梼原町の「雲の上のホテル・別館」内部。ドアを開けたとたん、天井の意匠に思わず「おおっ」とため息がもれた。ここもスギなのだが、今度は木目の美しい無節の板目材を並べている。道路側の窓に向かって傾斜がつけられ、高さはぐっと低くて落ち着く感じ。
スギ板は直打ちではなく、やはり角材でワンクッションおいて浮かせて取り付けてある。もちろんビス跡は見せない。頭のない仕上げ釘が使われている。
洗面所は白無地で統一。鏡の裏からの間接照明。
そこにスギ板が映える。これは見事な柾目のスギを使ったドア(引き戸)だった。
バスルーム。床は白タイル。
トイレ。天井と壁の見切りは廻り縁ではなく、底目地で影を付けている。
ミニマルな水栓と洗面器。清楚で気持ちいい。
隣の台はスギの無垢板を接いだもの。下に脚がなく、キャンティレバーで、大きめのL字金物で取り付けてある(ということは、交換ができる)
汚れが頻発したのか下の台だけはビニールシートが被せられていた。しかし嫌な感じはない。

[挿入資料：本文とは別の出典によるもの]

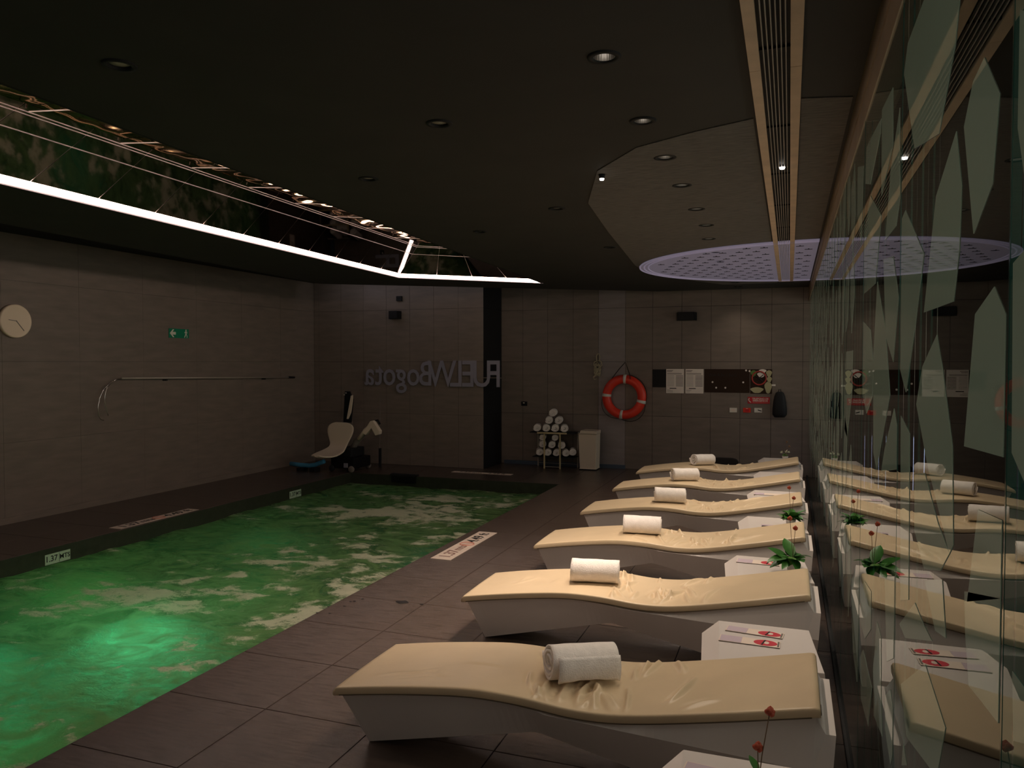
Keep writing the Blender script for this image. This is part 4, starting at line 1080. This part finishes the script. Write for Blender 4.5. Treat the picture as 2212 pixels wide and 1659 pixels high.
for k, (x, z, lb) in enumerate([(-3.835, top0, 'rolled towel at the left end of the bottom row on top of the rack'), (-3.685, top0, 'rolled towel second from left in the bottom row on top of the rack'),
                                (-3.535, top0, 'rolled towel third from left in the bottom row on top of the rack'), (-3.385, top0, 'rolled towel at the right end of the bottom row on top of the rack'),
                                (-3.64, top0 + .125, 'rolled towel left in the middle row of the pile on the rack'), (-3.475, top0 + .125, 'rolled towel right in the middle row of the pile on the rack'),
                                (-3.57, top0 + .245, 'rolled towel crowning the pile on the rack')]):
    rt(x, z, lb)
low0 = .187 + r1 * .95
for k, (x, z, lb) in enumerate([(-3.80, low0, 'rolled towel at the far left of the bottom row under the rack top'), (-3.655, low0, 'rolled towel second from left of the bottom row under the rack top'),
                                (-3.51, low0, 'rolled towel in the middle of the bottom row under the rack top'), (-3.365, low0, 'rolled towel fourth from left of the bottom row under the rack top'),
                                (-3.245, low0 + .02, 'loose rolled towel at the right end of the lower shelf'), (-3.75, low0 + .13, 'rolled towel left in the second row on the lower shelf'),
                                (-3.59, low0 + .125, 'rolled towel middle of the second row on the lower shelf'), (-3.43, low0 + .12, 'rolled towel right in the second row on the lower shelf'),
                                (-3.74, low0 + .24, 'rolled towel at upper left just beneath the rack top'), (-3.54, low0 + .24, 'rolled towel upper middle just beneath the rack top')]):
    rt(x, z, lb, .93 if z < low0 + .2 else .85)

bn = thing('laundry_bin', 'tall pale bin with lid standing right of the towel rack', 'bin', (-2.97, 11.85, 0))
MB().add([(-.13, -.13, .02), (.13, -.13, .02), (.13, .13, .02), (-.13, .13, .02), (-.15, -.14, .57), (.14, -.14, .57), (.14, .14, .57), (-.15, .14, .57)], BF).obj('body', M['bin'], bn, bevel=.008)
MB().prism([(-.14, .572), (.145, .572), (.145, .62), (-.11, .625)], .29, 'y', -.145).obj('lid', M['bin'], bn, bevel=.006)
bev_box(-.135, .135, -.135, .135, 0, .02, M['dark'], 'foot', bn, .003)
MB().tube([(-.14, -.15, .60), (-.16, -.15, .57)], .006, 6).obj('hinge', M['chrome'], bn, True)

# ---------------------------------------------------------------- pool lift
pl = thing('pool_lift', 'pool access lift with white moulded seat, dark base and white actuator arm', 'pool lift', (-6.60, 10.5, 0))
bev_box(-.10, .32, -.25, .25, .05, .22, M['blackgloss'], 'base', pl, .02)
bev_box(-.02, .24, -.2, .2, .22, .36, M['dark'], 'battery_box', pl, .02)
for (x, y) in ((-.08, -.25), (.27, -.25), (-.08, .25), (.27, .25)):
    MB().lathe([(.005, -.02), (.04, -.02), (.05, -.01), (.05, .01), (.04, .02), (.005, .02)], 18).tf(Matrix.Translation((x, y, .05)) @ Matrix.Rotation(R(90), 4, 'X')).obj('wheel', M['inkgrey'] if x > 0 else M['dark'], pl, True)
bev_box(.14, .21, -.262, -.25, .07, .14, M['letter'], 'plate', pl, .003)
# seat shell
vv = []; NXs = 14
prof = [(-.50, .285, .04), (-.47, .265, .14), (-.38, .26, .22), (-.25, .285, .24), (-.12, .315, .21), (-.04, .35, .17), (.0, .40, .16), (.02, .47, .19), (.03, .54, .23), (.045, .62, .26), (.06, .69, .255), (.07, .735, .20), (.075, .757, .10)]
for (xx, z, hw) in prof:
    for i in range(NXs + 1):
        s = -1 + 2 * i / NXs; vv.append((xx, s * hw, z + .02 * s * s * (1 if z < .36 else 0)))
st_ = MB().add(vv, [(j * (NXs + 1) + i, j * (NXs + 1) + i + 1, (j + 1) * (NXs + 1) + i + 1, (j + 1) * (NXs + 1) + i) for j in range(len(prof) - 1) for i in range(NXs)])
st_.tf(Matrix.Translation((-.02, -.16, 0)) @ Matrix.Rotation(R(84), 4, 'Z'))
so = st_.obj('seat_shell', M['bin'], pl, True); md = so.modifiers.new('t', 'SOLIDIFY'); md.thickness = .022
ms_ = so.modifiers.new('s', 'SUBSURF'); ms_.levels = 1; ms_.render_levels = 1
MB().box(-.06, .04, -.05, .05, .3, .34).obj('seat_mount', M['dark'], pl)
MB().tube([(.12, 0, .3), (.22, -.02, .45), (.36, -.05, .58), (.42, -.05, .62)], [.05, .05, .045, .04], 10).obj('boom', M['inkgrey'], pl, True)
MB().tube([(.3, -.08, .5), (.42, -.09, .64), (.50, -.09, .70)], .032, 12).obj('actuator', M['bin'], pl, True)
MB().prism([(.40, .60), (.53, .79), (.58, .80), (.70, .64), (.69, .59), (.62, .57), (.55, .68), (.45, .57)], .08, 'y', -.13).obj('actuator_cover', M['bin'], pl, bevel=.01)
MB().tube([(.56, -.05, .79), (.62, -.05, .80), (.66, -.05, .74)], .018, 8).obj('hinge', M['blackgloss'], pl, True)
MB().prism([(-.06, .74), (-.03, 1.235), (.05, 1.235), (.11, 1.1), (.07, .74)], .05, 'y', .05).obj('mast', M['blackgloss'], pl, bevel=.008)
MB().prism([(.02, .80), (.10, 1.17), (.135, 1.18), (.13, 1.08), (.10, .90), (.05, .80)], .02, 'y', .02).obj('white_paddle', M['bin'], pl, bevel=.005)
for x in (-.03, .0): MB().lathe([(.002, -.01), (.014, -.006), (.014, .006), (.002, .01)], 12, c=(x, .04, 1.18 if x < -.01 else 1.21)).obj('bolt', M['steel'], pl, True)
MB().tube([(-.18, .5, .28), (-.17, .5, 1.09)], .006, 6).obj('rail', M['inkgrey'], pl); MB().tube([(.34, .5, .3), (.35, .5, 1.12)], .006, 6).obj('rail', M['inkgrey'], pl)
for s_ in (0, 1): MB().box(-.19 + .52 * s_, -.16 + .52 * s_, .48, .52, 0, .3).obj('rail_foot', M['dark'], pl)
nd = tag(MB().tube([(-7.40, 10.20, .095), (-7.2, 10.18, .085), (-7.03, 10.17, .085), (-6.93, 10.17, .10), (-6.80, 10.17, .15), (-6.76, 10.17, .165)], .034, 14).obj('foam_noodle', M['blue'], smooth=True), 'bent light blue foam noodle beside the pool lift base', 'pool noodle')
ndr = MB().box(-7.22, -7.12, 10.1, 10.26, 0, .05).box(-6.99, -6.9, 10.1, 10.26, 0, .058).obj('cradle', M['dark'], nd)
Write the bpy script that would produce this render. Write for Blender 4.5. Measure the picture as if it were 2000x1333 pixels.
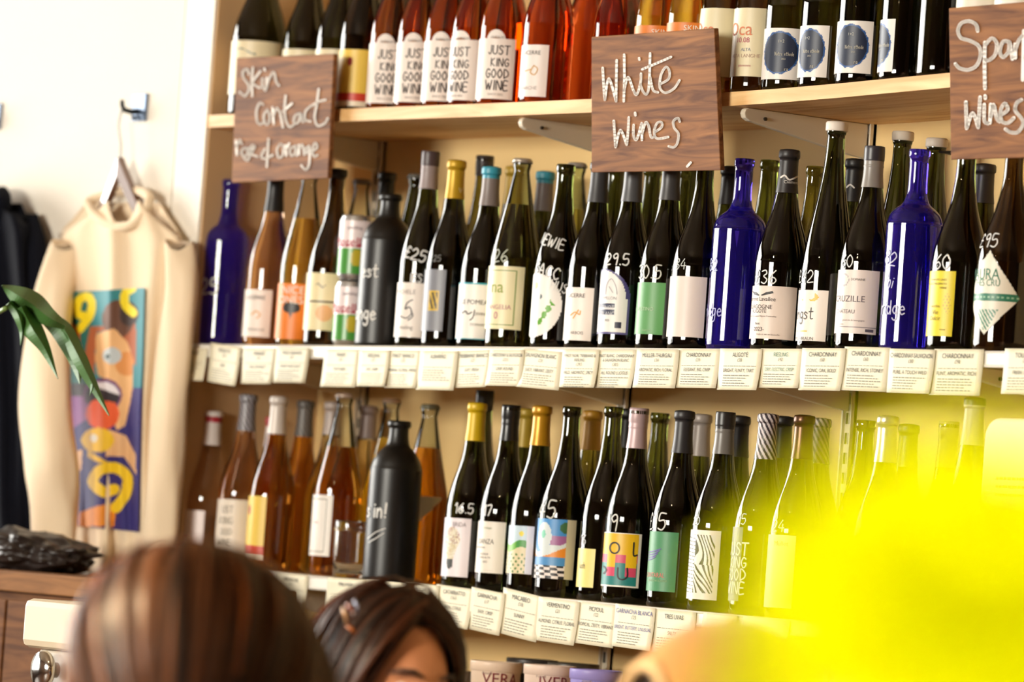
import bpy, bmesh, math, random
from mathutils import Vector, Matrix
random.seed(7)
for o in list(bpy.data.objects): bpy.data.objects.remove(o, do_unlink=True)
SC = bpy.context.scene
COL = SC.collection

# ---------------------------------------------------------------- camera
F = 10000.0
def unit(v):
    l = math.sqrt(sum(c*c for c in v)); return tuple(c/l for c in v)
def dot(a, b): return sum(x*y for x, y in zip(a, b))
def cross(a, b): return (a[1]*b[2]-a[2]*b[1], a[2]*b[0]-a[0]*b[2], a[0]*b[1]-a[1]*b[0])
# world axes seen in camera space (x right, y down, z forward)
_L = F*F/(6870*.072-48)
AX = tuple(-c for c in unit((-6870., -48., F)))
AZ = unit((.072*_L, -_L, F))
AY = cross(AZ, AX)
Z_MID = 1.638
CAM = (8.03675676, -4.79516352, Z_MID-.36798858)
ROW = [(AX[i], AY[i], AZ[i]) for i in range(3)]       # camera axes in world space
def proj(P):
    d = (P[0]-CAM[0], P[1]-CAM[1], P[2]-CAM[2])
    x, y, z = (dot(r, d) for r in ROW)
    return 1000+F*x/z, 666.5+F*y/z, z
def ray(px, py):
    a, b = (px-1000)/F, (py-666.5)/F
    return tuple(ROW[0][i]*a+ROW[1][i]*b+ROW[2][i] for i in range(3))
def at_depth(px, py, d):
    r = ray(px, py); return Vector(tuple(CAM[i]+r[i]*d for i in range(3)))
def on_plane(px, py, P, n):
    r = ray(px, py)
    t = dot([P[i]-CAM[i] for i in range(3)], n)/dot(r, n)
    return Vector(tuple(CAM[i]+r[i]*t for i in range(3)))
def on_Y(px, py, Y): return on_plane(px, py, (0, Y, 0), (0, 1, 0))

cam = bpy.data.cameras.new('camera'); cam_o = bpy.data.objects.new('camera', cam); COL.objects.link(cam_o)
cam.sensor_width = 36; cam.lens = 180; cam.clip_end = 60; cam.clip_start = .05
M = Matrix.Identity(4)
for i in range(3):
    M[i][0] = ROW[0][i]; M[i][1] = -ROW[1][i]; M[i][2] = -ROW[2][i]; M[i][3] = CAM[i]
cam_o.matrix_world = M
cam.dof.use_dof = True; cam.dof.focus_distance = 7.95; cam.dof.aperture_fstop = 4.0
SC.camera = cam_o

# ---------------------------------------------------------------- world, lights, exposure
w = bpy.data.worlds.new('world'); SC.world = w; w.use_nodes = True
w.node_tree.nodes['Background'].inputs[0].default_value = (1.0, .86, .68, 1)
w.node_tree.nodes['Background'].inputs[1].default_value = .04
def area(name, loc, target, sx, sy, power, color):
    l = bpy.data.lights.new(name, 'AREA'); l.shape = 'RECTANGLE'; l.size = sx; l.size_y = sy
    l.energy = power; l.color = color
    o = bpy.data.objects.new(name, l); COL.objects.link(o); o.location = loc
    o.rotation_euler = (Vector(target)-Vector(loc)).to_track_quat('-Z', 'Y').to_euler()
    return o
area('shop_window_daylight', (-4.08, -3.20, 2.1), (0, -3.20, 2.1), 5.5, 2.5, 540, (1.0, .955, .89))
area('street_window_daylight', (2.5, -6.58, 2.12), (2.5, 0, 2.12), 2.2, 1.1, 300, (1.0, .93, .82))
SC.view_settings.view_transform = 'Standard'; SC.view_settings.look = 'None'
SC.view_settings.exposure = 0.6; SC.view_settings.gamma = 1.0; SC.view_settings.use_curve_mapping = False
SC.cycles.max_bounces = 14; SC.cycles.transmission_bounces = 12; SC.cycles.transparent_max_bounces = 16
SC.cycles.caustics_refractive = True; SC.cycles.sample_clamp_indirect = 6

# ---------------------------------------------------------------- materials
MATS = {}
def lin(c):
    return tuple((x/255/12.92 if x/255 <= .04045 else ((x/255+.055)/1.055)**2.4) for x in c)
def pm(rgb, rough=.5, metal=0., spec=.5, noise=0., scale=30., coat=0.):
    key = (rgb, rough, metal, spec, noise, scale, coat)
    if key in MATS: return MATS[key]
    m = bpy.data.materials.new('paint_%d' % len(MATS)); m.use_nodes = True; nt = m.node_tree
    b = nt.nodes['Principled BSDF']; c = lin(rgb)+(1,)
    b.inputs['Base Color'].default_value = c; b.inputs['Roughness'].default_value = rough
    b.inputs['Metallic'].default_value = metal; b.inputs['Specular IOR Level'].default_value = spec
    b.inputs['Coat Weight'].default_value = coat
    if noise:
        tc = nt.nodes.new('ShaderNodeTexCoord'); n = nt.nodes.new('ShaderNodeTexNoise')
        n.inputs['Scale'].default_value = scale; n.inputs['Detail'].default_value = 4
        mx = nt.nodes.new('ShaderNodeMix'); mx.data_type = 'RGBA'
        mx.inputs['A'].default_value = tuple(x*(1-noise) for x in c[:3])+(1,)
        mx.inputs['B'].default_value = tuple(min(1, x*(1+noise)) for x in c[:3])+(1,)
        nt.links.new(tc.outputs['Object'], n.inputs['Vector']); nt.links.new(n.outputs['Fac'], mx.inputs['Factor'])
        nt.links.new(mx.outputs['Result'], b.inputs['Base Color'])
    MATS[key] = m; return m
def glass(rgb, rough=0.0, tw=1.0):                      # rgb: linear tint of one wall
    key = ('g', rgb, rough, tw)
    if key in MATS: return MATS[key]
    m = bpy.data.materials.new('glass_%d' % len(MATS)); m.use_nodes = True
    b = m.node_tree.nodes['Principled BSDF']
    b.inputs['Base Color'].default_value = rgb+(1,); b.inputs['Roughness'].default_value = rough
    b.inputs['Transmission Weight'].default_value = tw; b.inputs['IOR'].default_value = 1.5
    MATS[key] = m; return m
def thin_glass(rgb, k=1.0):
    key = ('t', rgb, k)
    if key in MATS: return MATS[key]
    m = bpy.data.materials.new('thin_glass_%d' % len(MATS)); m.use_nodes = True; nt = m.node_tree
    nt.nodes.remove(nt.nodes['Principled BSDF'])
    t = nt.nodes.new('ShaderNodeBsdfTransparent'); t.inputs[0].default_value = rgb+(1,)
    g = nt.nodes.new('ShaderNodeBsdfGlossy'); g.inputs['Roughness'].default_value = .02
    fr = nt.nodes.new('ShaderNodeFresnel'); fr.inputs[0].default_value = 1.5
    mx = nt.nodes.new('ShaderNodeMixShader'); out = nt.nodes['Material Output']
    nt.links.new(fr.outputs[0], mx.inputs[0]); nt.links.new(t.outputs[0], mx.inputs[1]); nt.links.new(g.outputs[0], mx.inputs[2])
    nt.links.new(mx.outputs[0], out.inputs[0]); MATS[key] = m; return m
def printed(rough=.45):                          # flat print: colours come from the face colours of the mesh
    key = ('p', rough)
    if key in MATS: return MATS[key]
    m = bpy.data.materials.new('print_%d' % len(MATS)); m.use_nodes = True; nt = m.node_tree
    b = nt.nodes['Principled BSDF']; b.inputs['Roughness'].default_value = rough
    a = nt.nodes.new('ShaderNodeVertexColor'); a.layer_name = 'Col'
    nt.links.new(a.outputs[0], b.inputs['Base Color']); MATS[key] = m; return m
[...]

上の台。隈建築によく見られる手法だが、先端を斜めにカットして厚みを消している。
窓から茅のユニットの裏側が観察できる。ちゃん押さえに竹を使っている。
インターネットも無線LANで使えて快適。ただ、エアコンがむき出しになっていた(格子枠を外した?)のが無粋だった。明りを暗くすると天井の縞がグラデーションをつくりいっそうきれいである。
全体にスギの使い方が見事だと思った。スギは木目や節で様々な見せ方ができるが、それを引き立たせるのは白壁と黒のアクセントである。またスチールなどを対置させることである。
バブル不況の10年間、隈研吾の事務所を支えてくれたのは東北と四国の仕事だったという。『熊研吾 物質と建築』(エクスナレッジ2012)まえがきに、
その文化の豊かさ、濃さは、そこに住む人々と一緒に仕事をし、そこの職人と一緒に物を作り、そこの食べ物を食べ、そこの酒を飲んで語り合わなければわからない。バブルがはじけたあとの時代の10年間、僕は東北と四国から、「小さな場所」の豊かさをたっぷりと教わることができたのである。この10年間がなければ、僕は変わることはできなかっただろう。今のような建築を作ってはいなかっただろう。
と書かれている。隈氏はここ梼原町の建築を通して、スギの豊かさ、奥深さ、温かさを十分体感されたのではないだろうか。
再び外観に戻ろう。鉄筋コンクリートの壁にスギパネルの装飾。道路は写真左に向かってゆるやかに傾斜している。
その傾斜にスギパネルの下端を合わせている。このスギには節がある。竣工当時の写真では一面クリーム色だったが、今はいい感じで黒ずみ、木目がうづくりのよう浮き出て見えている。
パネルはやはり浮かせて取り付けられているので、モザイクのすき間は影によって強い直線で区切られる。玉砂利のつぶつぶ、フラットなコンクリートのグレー、そしてスギパネルの下端がつくる影。この建物の下部は、単純な素材の組み合わせなのに豊かで彫刻的で、全体を引き締めている。
パネル取り付けを横から見たところ。さねで組んだ板を角材に打ち付けて、金具で壁に取り付けているだけ。屋根直下のパネルは一度取り外して、新しいパネルに変えているようだ。